Dall’inizio del millennio, anche grazie all’impegno delle Chiese, sono stati compiuti grandi avanzamenti.

“Circa 11 anni di guerra civile sono difficili da cancellare – riprende l’arcivescovo – tantissimi sierraleonesi sono andati via. Alla fine della guerra, nel 2002, c’era bisogno di riabilitazione morale e fisica, bisognava ricostruire le strutture distrutte, permettere alla gente di riprendere possesso delle proprie case e dei propri beni, far ripartire le scuole, gli ospedali e dare il via a un processo di riconciliazione. La Commissione per la verità e la riconciliazione ha lavorato bene anche grazie al supporto della comunità Internazionale.
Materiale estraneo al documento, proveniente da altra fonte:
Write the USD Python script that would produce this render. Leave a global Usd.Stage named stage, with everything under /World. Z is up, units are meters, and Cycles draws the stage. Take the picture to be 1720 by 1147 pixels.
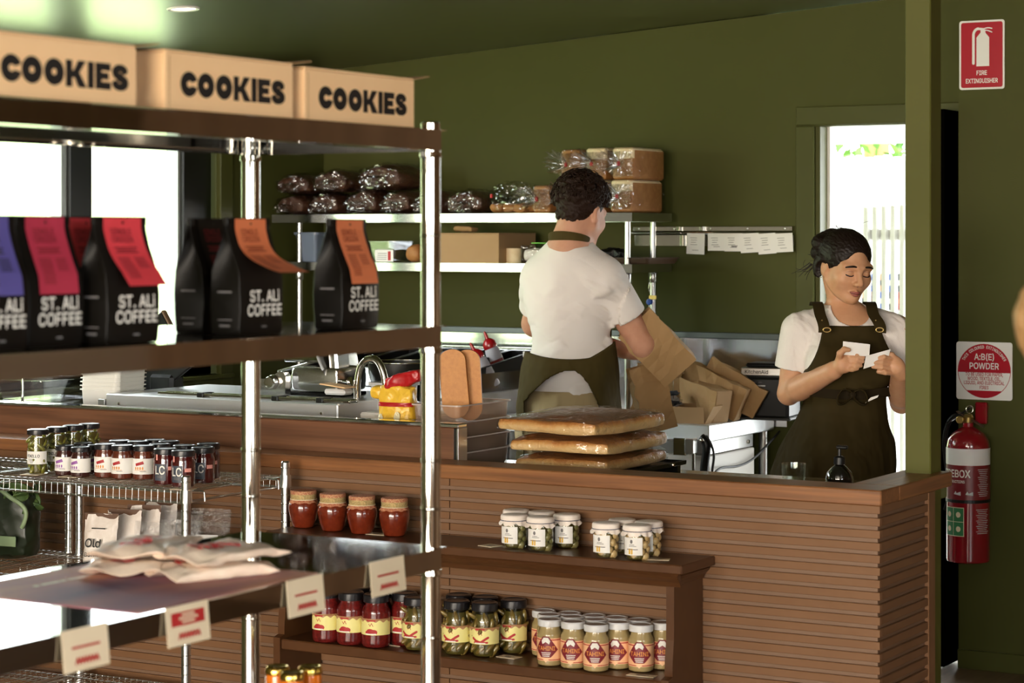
import math, random
import numpy as np, trimesh, shapely
from shapely.geometry import Polygon, LineString, Point, box as sbox
from shapely.ops import unary_union
from shapely import affinity
from pxr import Usd, UsdGeom, UsdLux, UsdShade, Gf, Sdf, Vt
import usdkit, meshkit

stage = Usd.Stage.CreateInMemory()
UsdGeom.SetStageUpAxis(stage, UsdGeom.Tokens.z)
UsdGeom.SetStageMetersPerUnit(stage, 1.0)
UsdGeom.Xform.Define(stage, '/World')
UsdGeom.Scope.Define(stage, '/World/Looks')
rng = np.random.default_rng(7)
random.seed(7)

# ---------------------------------------------------------------- camera, sky, lights, exposure
FPX, CX, HZ, EYE = 3770.0, 860.0, 396.0, 1.60      # focal length in pixels, principal column, horizon row, eye height
YAW = math.radians(30.27)
FW = np.array([-math.sin(YAW), math.cos(YAW), 0.0]); RT = np.array([math.cos(YAW), math.sin(YAW), 0.0])
cam = UsdGeom.Camera.Define(stage, '/World/camera')
cam.AddTranslateOp().Set(Gf.Vec3d(0, 0, EYE))
cam.AddRotateXYZOp().Set(Gf.Vec3f(90, 0, math.degrees(YAW)))
cam.CreateHorizontalApertureAttr(36.0)
cam.CreateVerticalApertureAttr(36.0 * 1147 / 1720)
cam.CreateFocalLengthAttr(36.0 * FPX / 1720)
cam.CreateVerticalApertureOffsetAttr(-(573.5 - HZ) / 1720 * 36.0)
cam.CreateClippingRangeAttr(Gf.Vec2f(0.05, 200))
cam.CreateFStopAttr(5.6)
cam.CreateFocusDistanceAttr(6.7)
cam.CreateExposureAttr(0.0)

sky = UsdLux.DomeLight.Define(stage, '/World/sky')
sky.CreateColorAttr(Gf.Vec3f(0.93, 0.98, 1.0)); sky.CreateIntensityAttr(3.4)

def rect_light(name, loc, rot, w, h, inten, col):
    l = UsdLux.RectLight.Define(stage, '/World/' + name)
    l.AddTranslateOp().Set(Gf.Vec3d(*loc)); l.AddRotateXYZOp().Set(Gf.Vec3f(*rot))
    l.CreateWidthAttr(w); l.CreateHeightAttr(h); l.CreateIntensityAttr(inten); l.CreateColorAttr(Gf.Vec3f(*col))
    return l
# daylight from the bright forecourt outside the shop front (behind the camera) and outside the side glazing
rect_light('shopfront_daylight', (-1.4, -6.6, 1.9), (90, 0, 0), 8.0, 4.0, 17.0, (1.0, 0.80, 0.57))
rect_light('side_glazing_daylight', (2.45, 0.4, 1.5), (90, 0, 90), 2.6, 1.7, 1.2, (1.0, 0.80, 0.55))

# ---------------------------------------------------------------- helpers
def at(u, v=HZ, z=None, y=None, x=None, D=None):
    """the world point that lies at depth D, or on the plane z, y or x, behind the place (u, v) of the 1720 x 1147 frame"""
    d = FW + RT * ((u - CX) / FPX) + np.array([0, 0, -(v - HZ) / FPX])
    if D is None:
        if z is not None: D = (z - EYE) / d[2]
        elif y is not None: D = y / d[1]
        else: D = x / d[0]
    return np.array([0, 0, EYE]) + d * D

_used = {}
def numbered(parent, name):
    k = (parent, name); n = _used.get(k, 0); _used[k] = n + 1
    return name if n == 0 else f'{name}_{n:03d}'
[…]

Come Chiesa ci siamo da subito impegnati nella predicazione della riconciliazione concreta e del perdono.

Il ruolo di Caritas Sierra Leone è stato determinante sia a livello nazionale che locale, c’è stato un impegno quotidiano a lavorare per la riconciliazione. La Caritas ha anche avviato un programma di contrasto alle violenze di genere. Come Caritas e Chiesa siamo impegnati in un programma di coesione nazionale e insistiamo sempre nel richiamo alla calma e alla pace, come condizioni essenziali per la stabilità. Di recente, per la precisione lo scorso 23 dicembre, come vescovi lo abbiamo fatto anche attraverso un appello, intitolato ‘Affrontare le sfide e abbracciare la speranza: una riflessione sul viaggio in Sierra Leone’. Ma certo senza stabilità e calma, non c’è crescita, non c’è sviluppo. Il tasso di disoccupazione tra i giovani è ancora molto alto, un dato che ci preoccupa molto perché è terreno fertile per l’insorgere di nuove violenze”.